The Monty Hall Dilemma

  • Humans tend to stick with their initial choice, underperforming compared to pigeons.

  • Pigeons use empirical probability based on prior experience.

  • Humans use classical probability, attempting to calculate likelihood.

  • Humans exhibit confirmation bias.

Category Learning and Relational Decisions

  • Animals learn to categorize through discrimination training.

  • Pigeons can categorize "trees" and generalize to novel pictures.

  • Transitive Inference:

    • Inferring relationships between objects based on their relationship to a third object (If A > B and B > C, then A > C).

    • Ring-tailed lemurs (social species) excel at transitive inference.

Tool Use

  • Demonstrates understanding of object relationships and effects.

  • Simple Tool Use: Using an existing item (rock, twig).

  • Selectivity: Some species prefer specific tool weights or sizes.

  • Buzzards and vultures show some preference for the weight of rocks they use to crack open eggs.

  • Saving Tools: Implies expectation of future need.

  • Combining/Modifying Tools: Requires greater cognitive complexity.

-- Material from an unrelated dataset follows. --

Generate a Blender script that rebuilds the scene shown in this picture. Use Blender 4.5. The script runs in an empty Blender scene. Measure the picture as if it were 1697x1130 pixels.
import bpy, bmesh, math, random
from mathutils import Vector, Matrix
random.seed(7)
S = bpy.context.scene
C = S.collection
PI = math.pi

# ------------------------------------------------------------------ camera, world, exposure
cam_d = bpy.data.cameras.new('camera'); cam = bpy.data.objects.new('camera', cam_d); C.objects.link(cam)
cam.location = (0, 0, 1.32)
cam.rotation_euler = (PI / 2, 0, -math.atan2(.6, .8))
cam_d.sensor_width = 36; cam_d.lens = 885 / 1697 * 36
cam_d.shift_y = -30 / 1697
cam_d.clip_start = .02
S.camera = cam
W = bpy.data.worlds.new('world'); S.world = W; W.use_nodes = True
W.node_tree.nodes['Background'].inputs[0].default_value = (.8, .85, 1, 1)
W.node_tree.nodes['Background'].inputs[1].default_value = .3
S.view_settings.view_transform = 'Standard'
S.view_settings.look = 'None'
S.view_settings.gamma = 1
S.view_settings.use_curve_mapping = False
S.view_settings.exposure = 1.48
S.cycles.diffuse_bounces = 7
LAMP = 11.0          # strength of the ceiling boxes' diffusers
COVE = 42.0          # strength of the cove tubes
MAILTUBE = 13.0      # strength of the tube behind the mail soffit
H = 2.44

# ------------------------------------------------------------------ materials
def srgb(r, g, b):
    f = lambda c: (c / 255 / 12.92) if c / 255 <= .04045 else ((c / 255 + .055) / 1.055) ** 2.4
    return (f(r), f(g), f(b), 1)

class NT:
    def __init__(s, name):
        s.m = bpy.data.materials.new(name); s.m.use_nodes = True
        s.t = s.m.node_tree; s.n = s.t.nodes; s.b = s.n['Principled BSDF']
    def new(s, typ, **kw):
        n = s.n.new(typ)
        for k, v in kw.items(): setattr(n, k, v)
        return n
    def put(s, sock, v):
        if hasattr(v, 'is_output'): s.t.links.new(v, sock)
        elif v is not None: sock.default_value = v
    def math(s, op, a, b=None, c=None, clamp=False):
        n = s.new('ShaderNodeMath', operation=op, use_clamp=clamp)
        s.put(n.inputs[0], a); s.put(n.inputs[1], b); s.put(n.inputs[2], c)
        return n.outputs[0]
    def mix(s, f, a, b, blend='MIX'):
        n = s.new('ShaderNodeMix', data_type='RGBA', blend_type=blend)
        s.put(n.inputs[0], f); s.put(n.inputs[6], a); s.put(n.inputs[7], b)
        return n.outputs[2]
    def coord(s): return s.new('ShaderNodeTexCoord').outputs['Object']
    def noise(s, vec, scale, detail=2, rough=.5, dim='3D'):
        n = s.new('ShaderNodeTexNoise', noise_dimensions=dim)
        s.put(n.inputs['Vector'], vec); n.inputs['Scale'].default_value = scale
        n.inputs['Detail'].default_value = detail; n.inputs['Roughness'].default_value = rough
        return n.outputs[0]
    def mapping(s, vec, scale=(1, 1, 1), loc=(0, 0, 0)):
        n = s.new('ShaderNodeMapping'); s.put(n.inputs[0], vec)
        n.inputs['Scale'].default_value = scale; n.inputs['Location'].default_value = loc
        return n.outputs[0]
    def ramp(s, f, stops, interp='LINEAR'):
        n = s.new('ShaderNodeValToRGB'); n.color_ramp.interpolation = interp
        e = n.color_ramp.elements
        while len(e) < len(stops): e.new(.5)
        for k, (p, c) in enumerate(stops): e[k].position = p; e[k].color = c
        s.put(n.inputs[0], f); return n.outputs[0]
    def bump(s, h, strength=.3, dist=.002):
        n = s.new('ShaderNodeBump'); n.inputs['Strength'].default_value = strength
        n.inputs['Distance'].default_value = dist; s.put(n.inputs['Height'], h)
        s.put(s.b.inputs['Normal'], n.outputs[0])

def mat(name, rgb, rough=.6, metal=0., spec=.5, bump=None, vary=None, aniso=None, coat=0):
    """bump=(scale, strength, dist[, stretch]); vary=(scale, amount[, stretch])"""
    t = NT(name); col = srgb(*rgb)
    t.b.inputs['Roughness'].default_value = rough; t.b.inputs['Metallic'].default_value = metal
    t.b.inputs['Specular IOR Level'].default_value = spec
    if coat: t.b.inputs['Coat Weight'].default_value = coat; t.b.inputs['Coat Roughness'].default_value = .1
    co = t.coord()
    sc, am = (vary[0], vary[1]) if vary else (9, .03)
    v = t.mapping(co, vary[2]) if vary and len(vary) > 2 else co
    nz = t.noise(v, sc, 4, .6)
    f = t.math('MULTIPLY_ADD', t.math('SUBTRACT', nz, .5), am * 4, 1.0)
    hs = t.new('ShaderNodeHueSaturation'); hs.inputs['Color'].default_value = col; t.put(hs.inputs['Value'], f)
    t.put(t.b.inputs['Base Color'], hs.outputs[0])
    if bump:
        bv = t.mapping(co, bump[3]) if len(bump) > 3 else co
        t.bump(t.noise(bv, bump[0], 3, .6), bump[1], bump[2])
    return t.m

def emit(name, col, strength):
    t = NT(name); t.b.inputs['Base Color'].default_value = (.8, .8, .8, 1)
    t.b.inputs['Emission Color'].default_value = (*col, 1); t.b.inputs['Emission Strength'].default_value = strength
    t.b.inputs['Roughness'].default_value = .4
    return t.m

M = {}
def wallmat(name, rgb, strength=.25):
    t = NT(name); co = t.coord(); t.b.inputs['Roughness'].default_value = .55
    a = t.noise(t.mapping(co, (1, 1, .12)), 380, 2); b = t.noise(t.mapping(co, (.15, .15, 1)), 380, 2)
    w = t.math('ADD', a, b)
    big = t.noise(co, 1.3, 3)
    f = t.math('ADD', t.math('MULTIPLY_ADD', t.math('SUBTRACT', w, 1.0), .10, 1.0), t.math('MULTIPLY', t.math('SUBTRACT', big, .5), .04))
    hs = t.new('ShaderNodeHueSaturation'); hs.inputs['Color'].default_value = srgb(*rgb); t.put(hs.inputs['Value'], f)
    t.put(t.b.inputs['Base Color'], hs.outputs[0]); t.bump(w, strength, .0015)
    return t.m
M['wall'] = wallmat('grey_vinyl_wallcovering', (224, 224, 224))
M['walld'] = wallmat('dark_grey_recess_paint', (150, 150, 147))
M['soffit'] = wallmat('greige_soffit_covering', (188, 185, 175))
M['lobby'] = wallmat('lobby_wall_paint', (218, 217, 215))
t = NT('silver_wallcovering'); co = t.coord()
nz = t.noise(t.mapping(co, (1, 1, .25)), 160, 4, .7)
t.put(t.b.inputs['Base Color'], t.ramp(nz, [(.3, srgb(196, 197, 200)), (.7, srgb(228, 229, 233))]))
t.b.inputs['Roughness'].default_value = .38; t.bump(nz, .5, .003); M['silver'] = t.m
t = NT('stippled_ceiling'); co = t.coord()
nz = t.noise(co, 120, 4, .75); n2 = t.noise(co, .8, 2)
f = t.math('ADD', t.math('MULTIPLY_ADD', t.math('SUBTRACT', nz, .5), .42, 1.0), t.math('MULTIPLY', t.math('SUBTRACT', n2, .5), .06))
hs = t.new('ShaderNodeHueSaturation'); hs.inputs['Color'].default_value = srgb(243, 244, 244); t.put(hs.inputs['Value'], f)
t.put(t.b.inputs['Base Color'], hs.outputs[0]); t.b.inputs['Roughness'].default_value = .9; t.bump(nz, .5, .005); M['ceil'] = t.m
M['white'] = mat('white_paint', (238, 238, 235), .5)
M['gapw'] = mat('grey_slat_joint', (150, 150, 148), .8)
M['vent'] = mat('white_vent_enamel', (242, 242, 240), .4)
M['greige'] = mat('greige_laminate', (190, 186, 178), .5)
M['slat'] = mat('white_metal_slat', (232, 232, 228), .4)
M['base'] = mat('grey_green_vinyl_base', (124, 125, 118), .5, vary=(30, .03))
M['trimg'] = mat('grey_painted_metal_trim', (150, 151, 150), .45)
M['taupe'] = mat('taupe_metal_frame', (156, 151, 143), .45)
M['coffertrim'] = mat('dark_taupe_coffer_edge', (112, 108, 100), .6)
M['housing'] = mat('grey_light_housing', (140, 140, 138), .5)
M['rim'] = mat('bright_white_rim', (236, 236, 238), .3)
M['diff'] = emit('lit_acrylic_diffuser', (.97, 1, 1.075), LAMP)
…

  • Social Learning: Animals learn through observation.

Theory of Mind

  • Tendency to attribute mental states to others.

  • Understanding that others' minds differ from one's own.

  • Requires strict tests to avoid anthropomorphism.

  • Self-Awareness:

    • Ability to see oneself as separate from others.

    • Mark and Mirror Task: Tests self-awareness by marking the subject and observing their reaction in a mirror.

Cooperation and Deception

  • Intentional cooperation and deception require understanding what another individual knows.

  • Rope Task: Tests cooperation by requiring two animals to pull a rope simultaneously to get food.

  • Bonobos and tolerant carnivores cooperate well.

  • Chimpanzees are so competitive with one another that they have a difficult time cooperating..

  • Deception: Concealment of information or presentation of misinformation.

  • Chimps can deceive humans by pointing to the empty container.